Irritated young businessman with megaphone screaming at hand showing stop gesture on chalkboard background. Protest concept
© peshkov – Fotolia.com

We’ve talked before about protests, and when and how to do them, risk factors and warnings, etc., as well as some of the issues and processes. The perception is that there are a lot of protests, and that if YOUR contract award is protested, that’s clearly one too many…

One area that has expanded lately is the use of Multiple-Award (MA) IDIQ contracts, and the task orders underneath them have often been quite large. Originally, you could only protest contracts, but the task orders were immune to protests. Then, the GAO Civilian Task and Delivery Order Protest Authority Act of 2016 (H.R. 5995) became law on December 14, 2016.

Now, a contractor can protest “the issuance or proposed issuance of a civilian federal agency’s task or delivery order contract,” if the value of that order exceeds $10 million.

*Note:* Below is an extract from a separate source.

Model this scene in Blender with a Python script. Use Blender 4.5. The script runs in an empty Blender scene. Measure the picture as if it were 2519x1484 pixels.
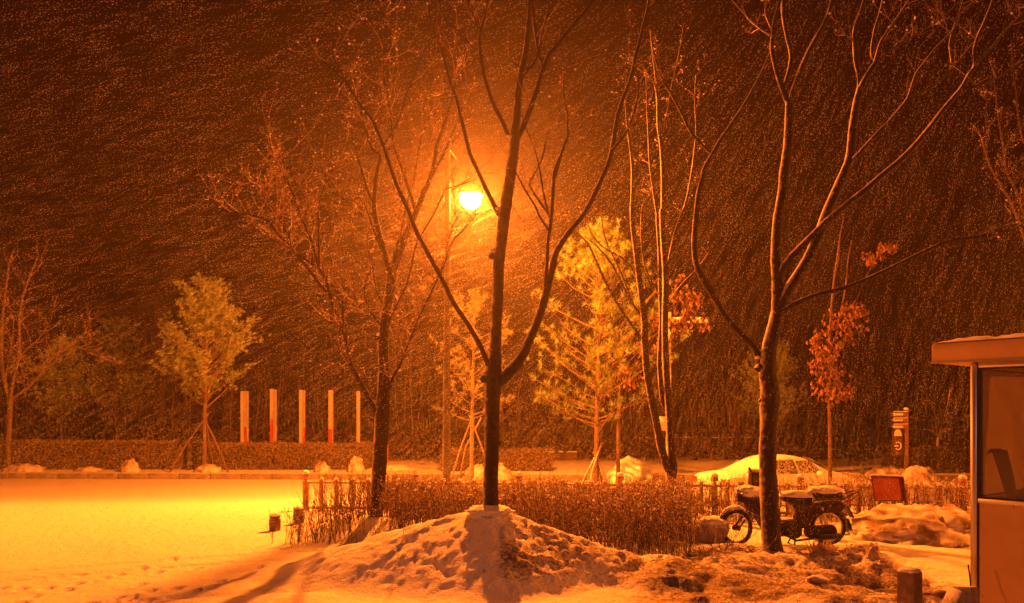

According to GAO statistics, for FY 2012 there were 2,475 protests filed with the GAO (U.S. General Accountability Office). In 2016 that rose to 2,789, so up a little bit more than 10% over four years. In 2012, protests were sustained, that is to say the protest was accepted, about 18% of the time. In 2016, that was up to 22.5%.

The three most common reasons to protest an order are:

  1. Brand name solicitation – The order references a brand name instead of the generic equivalent (e.g., Pepsi instead of cola).
  2. Out of scope modification – The agency adds work or changes a particular solicitation in a way that is out of the scope of that function. If the winning contractor got more work out of the original task order, the losing contractors were essentially shut out of bidding for those additional tasks.
  3. New information – The third most common reason to protest is new information that leads you to believe that the evaluation was unfair and that the losing contractor was “done wrong” by the government agency for not choosing them.

That third point is a big part of what protests normally come down to, i.e., “I don’t think you evaluated me (and/or the winner) fairly.” That may refer to evaluating price, technical proposal, or past performance.

Two other elements of protests are size standards, i.e., “I think these guys are too big for that NAICS code, even though they won the job,” and OCI (organizational conflict of interest), i.e., “I think the other company won because they were too close to the customer and learned secret information that helped them win.”

Without getting into the weeds, protesting when the evaluation is truly egregious is definitely a risk-reward kind of calculation, as the risks and legal costs can be quite high.